U.S. Service Members’ Personal Data Readily Available on the Cheap, Report Says
Data brokers are marketing vast tranches of sensitive personal data on U.S. service members at rates as low as $0.12 per record, according to a recent report sponsored by the U.S. Military Academy at West Point. This finding alone is unsurprising, but the report (authored by researchers at Duke University) discovered that brokers advertise data as specifically pertaining to current and former members of the military. What is surprising is that Congress is still considering measures that will make it more difficult to protect private information.

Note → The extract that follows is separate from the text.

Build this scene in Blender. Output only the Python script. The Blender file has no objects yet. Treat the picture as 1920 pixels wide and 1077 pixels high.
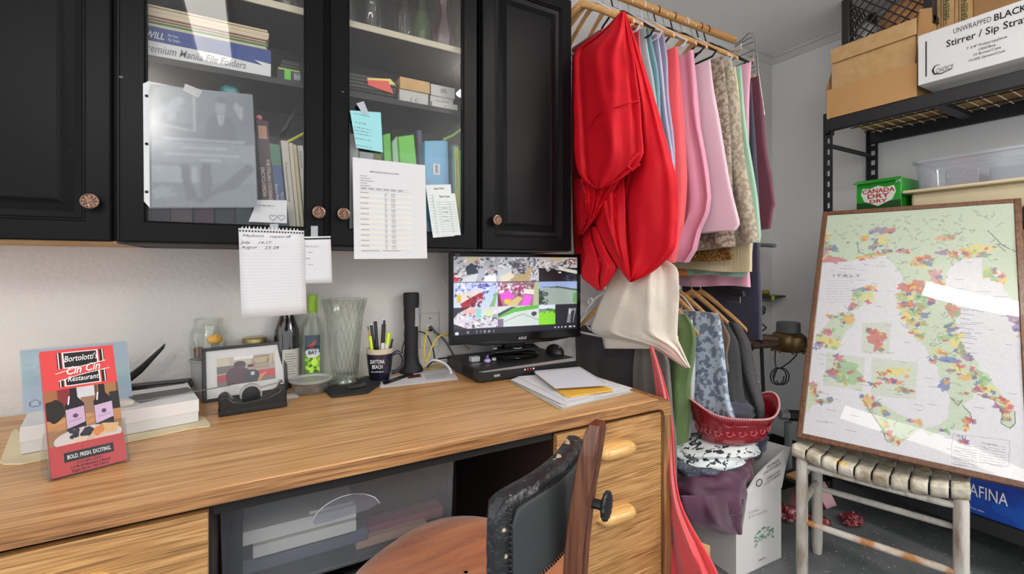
import bpy, bmesh, math, random
import numpy as np
from mathutils import Vector, Matrix
PI = math.pi
rnd = random.Random(7)
SC = bpy.context.scene
COL = SC.collection
# ------------------------------------------------------------------ camera, world, lights, exposure
H = 1.141                      # eye height
FPX, CX, HOR = 855.0, 960.0, 500.0
CT, ST = 0.491, 0.871          # heading of the camera in the room (X along the desk wall, Y towards it)
cam = bpy.data.cameras.new('camera'); camo = bpy.data.objects.new('camera', cam); COL.objects.link(camo)
camo.location = (0, 0, H); camo.rotation_euler = (PI/2, 0, math.atan2(ST, CT) - PI/2)
cam.sensor_width = 36; cam.lens = FPX/1920*36; cam.shift_y = -(538.5-HOR)/1920; cam.clip_start = .02
SC.camera = camo
w = bpy.data.worlds.new('world'); SC.world = w; w.use_nodes = True
w.node_tree.nodes['Background'].inputs[0].default_value = (.95, .97, 1, 1)
w.node_tree.nodes['Background'].inputs[1].default_value = 1.3
SC.view_settings.view_transform = 'Standard'; SC.view_settings.look = 'None'
SC.view_settings.exposure = 0.29; SC.view_settings.gamma = 1; SC.view_settings.use_curve_mapping = False
def area(name, loc, rot, sx, sy, power, col=(1, 1, 1)):
    l = bpy.data.lights.new(name, 'AREA'); l.shape = 'RECTANGLE'; l.size = sx; l.size_y = sy; l.energy = power; l.color = col
    o = bpy.data.objects.new(name, l); COL.objects.link(o); o.location = loc; o.rotation_euler = rot; return o
try:
    SC.cycles.max_bounces = 8; SC.cycles.transparent_max_bounces = 24; SC.cycles.caustics_reflective = False; SC.cycles.caustics_refractive = False
    SC.cycles.sample_clamp_indirect = 4
except Exception: pass

# ------------------------------------------------------------------ measuring helpers (a sight line cut with a real plane of the room)
def W(u, v, X=None, Y=None, Z=None, t=None):
    r = (u-CX)/FPX; d = Vector((CT+ST*r, ST-CT*r, (HOR-v)/FPX))
    if t is None:
        t = X/d.x if X is not None else Y/d.y if Y is not None else (Z-H)/d.z
    return Vector((d.x*t, d.y*t, H+d.z*t))
DZ = .75
def D(u, v, z=DZ): return W(u, v, Z=z)
def dep(p): return p.x*CT+p.y*ST
def c8(*c):
    if len(c) == 1: c = c[0]
    return tuple((x/255/12.92 if x/255 <= .04045 else ((x/255+.055)/1.055)**2.4) for x in c[:3])+(1.0,)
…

The Duke researchers found broker listings both for aggregated and individualized data, including “non-public, individually identified, and sensitive data, such as health data, financial data, and information about religious practices.”
Regarding one dataset, the authors write, “For those 4,951 military personnel, the dataset included their name, home address, email address, political affiliation, gender, age, income, net worth, credit rating, occupation, presence of children in the home (yes/no), marital status, homeowner/renter status, home value, and religion.”
Of course, brokers market the personal data of all citizens who use technology – not just service members. Phones, apps, websites, and other technologies collect extensive and quite personal information on their users. Overwhelmingly, these data – even if putatively anonymous – contain clues that lead back to the individual user.
“In 2018, people created, captured, copied, and consumed 33 zettabytes (ZB) of data – approximately 33 trillion gigabytes or 128,906,250,000 maxed-out iPhone 12s’ worth of information,” writes the American Enterprise Institute’s Klon Kitchen. “This number jumped to 59 ZB in 2020 and is predicted to hit 175 ZB by 2025. Put another way: Humans currently produce 2.5 quintillion bytes of data every day. If you laid flat 2.5 quintillion pennies, you could cover the earth’s surface five times.”
These figures have only grown in the intervening years.
Recognizing the risks private market data present to personal privacy, tech companies have introduced countermeasures. While far from perfect, these tools have measurably improved user privacy.
Policy makers should recognize the grave privacy risks digital technologies pose, and they should refrain from advancing regulation that weakens private industry’s ability to neutralize the bad actors.